━━ MATERIAL PROVIDED
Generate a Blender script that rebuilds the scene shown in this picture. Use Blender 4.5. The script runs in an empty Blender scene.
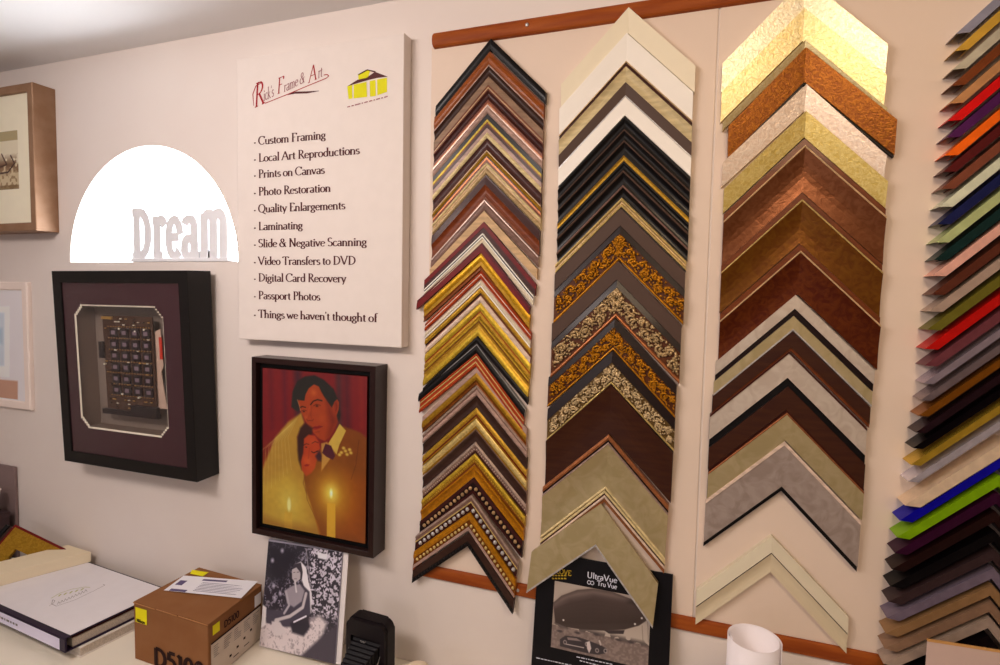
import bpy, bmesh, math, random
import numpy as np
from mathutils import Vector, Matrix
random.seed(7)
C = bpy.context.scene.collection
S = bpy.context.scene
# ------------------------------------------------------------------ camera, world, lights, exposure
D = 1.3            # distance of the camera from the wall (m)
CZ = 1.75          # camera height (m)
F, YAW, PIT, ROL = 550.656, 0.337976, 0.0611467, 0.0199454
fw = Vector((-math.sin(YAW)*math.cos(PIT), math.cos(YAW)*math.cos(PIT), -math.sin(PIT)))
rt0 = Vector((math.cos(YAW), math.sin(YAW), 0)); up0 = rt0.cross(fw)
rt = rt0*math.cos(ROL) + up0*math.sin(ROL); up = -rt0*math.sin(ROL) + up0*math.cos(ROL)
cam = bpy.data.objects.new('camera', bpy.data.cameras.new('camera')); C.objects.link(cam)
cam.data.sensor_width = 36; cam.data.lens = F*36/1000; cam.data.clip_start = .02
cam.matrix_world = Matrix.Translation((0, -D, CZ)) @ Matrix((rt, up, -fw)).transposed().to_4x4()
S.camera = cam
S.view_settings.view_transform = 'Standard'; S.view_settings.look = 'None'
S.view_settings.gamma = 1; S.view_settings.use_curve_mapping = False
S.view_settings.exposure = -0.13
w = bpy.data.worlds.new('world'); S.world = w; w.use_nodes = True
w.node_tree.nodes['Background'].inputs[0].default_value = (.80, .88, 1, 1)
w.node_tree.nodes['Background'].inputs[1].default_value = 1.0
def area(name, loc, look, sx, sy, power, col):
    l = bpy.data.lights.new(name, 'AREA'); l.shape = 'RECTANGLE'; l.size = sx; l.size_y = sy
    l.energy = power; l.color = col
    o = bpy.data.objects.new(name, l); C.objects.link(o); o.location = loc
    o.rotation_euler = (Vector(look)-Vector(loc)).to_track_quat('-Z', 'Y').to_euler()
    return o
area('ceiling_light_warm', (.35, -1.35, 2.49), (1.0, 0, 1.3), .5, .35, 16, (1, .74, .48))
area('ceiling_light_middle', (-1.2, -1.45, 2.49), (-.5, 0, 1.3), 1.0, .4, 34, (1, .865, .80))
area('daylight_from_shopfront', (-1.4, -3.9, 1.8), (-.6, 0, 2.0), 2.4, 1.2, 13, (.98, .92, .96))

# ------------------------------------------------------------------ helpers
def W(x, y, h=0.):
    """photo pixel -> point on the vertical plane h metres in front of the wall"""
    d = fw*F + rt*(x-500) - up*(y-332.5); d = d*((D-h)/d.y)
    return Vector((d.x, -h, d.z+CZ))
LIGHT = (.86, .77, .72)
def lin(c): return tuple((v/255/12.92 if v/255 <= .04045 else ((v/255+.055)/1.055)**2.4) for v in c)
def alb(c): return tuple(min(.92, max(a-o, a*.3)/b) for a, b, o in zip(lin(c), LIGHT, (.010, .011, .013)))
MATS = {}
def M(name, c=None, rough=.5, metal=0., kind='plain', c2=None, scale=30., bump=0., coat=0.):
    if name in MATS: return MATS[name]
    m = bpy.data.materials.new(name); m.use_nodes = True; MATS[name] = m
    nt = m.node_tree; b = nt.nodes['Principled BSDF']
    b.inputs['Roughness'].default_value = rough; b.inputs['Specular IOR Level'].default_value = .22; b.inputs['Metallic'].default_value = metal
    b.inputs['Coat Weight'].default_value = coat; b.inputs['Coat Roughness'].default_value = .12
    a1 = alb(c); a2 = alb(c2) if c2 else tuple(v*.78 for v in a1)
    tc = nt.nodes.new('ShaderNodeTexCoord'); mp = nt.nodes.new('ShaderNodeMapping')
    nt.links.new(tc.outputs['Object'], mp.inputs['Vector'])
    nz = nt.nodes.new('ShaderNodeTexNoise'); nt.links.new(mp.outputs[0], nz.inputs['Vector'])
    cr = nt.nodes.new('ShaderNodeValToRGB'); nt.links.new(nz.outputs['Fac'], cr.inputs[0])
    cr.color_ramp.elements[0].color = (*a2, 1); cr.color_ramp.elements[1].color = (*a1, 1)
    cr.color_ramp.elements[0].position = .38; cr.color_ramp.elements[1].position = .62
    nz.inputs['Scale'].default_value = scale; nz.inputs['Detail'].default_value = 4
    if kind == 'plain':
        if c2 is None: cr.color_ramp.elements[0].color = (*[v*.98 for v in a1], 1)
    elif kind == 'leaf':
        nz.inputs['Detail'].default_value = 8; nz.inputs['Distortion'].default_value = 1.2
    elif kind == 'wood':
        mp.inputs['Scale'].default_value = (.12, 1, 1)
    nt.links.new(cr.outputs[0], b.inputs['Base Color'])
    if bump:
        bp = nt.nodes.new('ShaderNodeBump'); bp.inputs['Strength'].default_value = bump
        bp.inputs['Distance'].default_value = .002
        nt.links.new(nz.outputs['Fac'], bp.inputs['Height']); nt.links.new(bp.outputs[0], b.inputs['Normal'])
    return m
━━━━
━━ MATERIAL PROVIDED
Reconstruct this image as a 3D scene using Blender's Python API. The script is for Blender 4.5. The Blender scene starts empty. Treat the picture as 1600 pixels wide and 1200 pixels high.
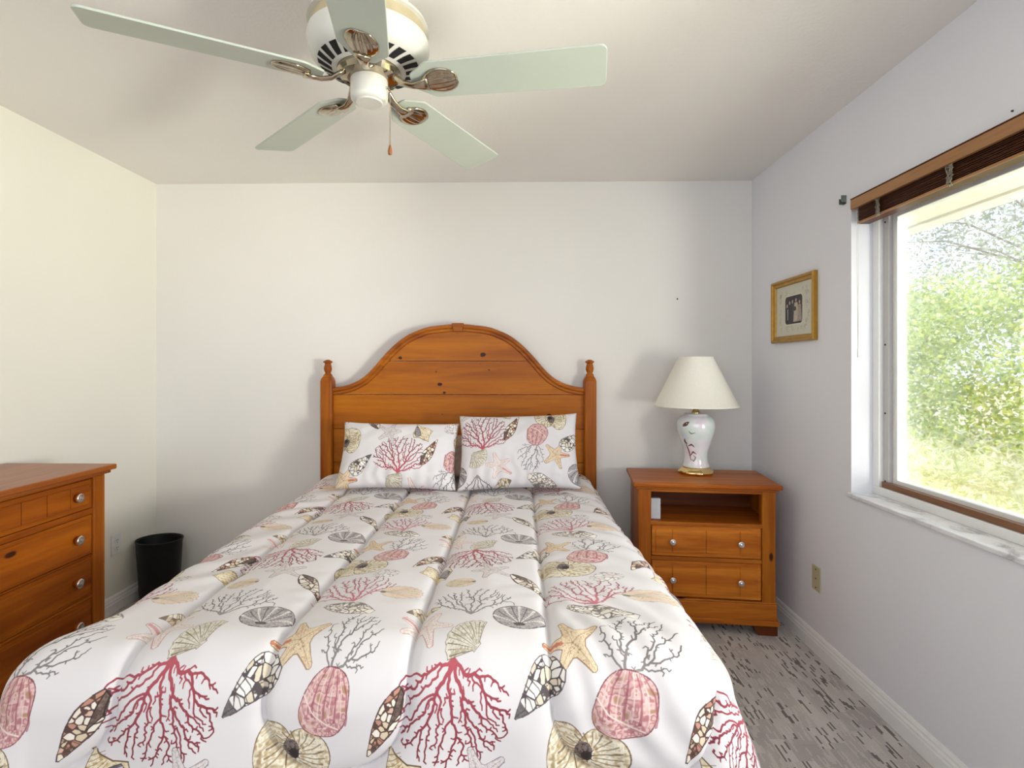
━━━━
• **EXERCISE OBJECTIVE**:
In the material above, show every line where the word "this" turns up.

• **RESPONSE**:
Generate a Blender script that rebuilds the scene shown in this picture. Use Blender 4.5. The script runs in an empty Blender scene.
Reconstruct this image as a 3D scene using Blender's Python API. The script is for Blender 4.5. The Blender scene starts empty. Treat the picture as 1600 pixels wide and 1200 pixels high.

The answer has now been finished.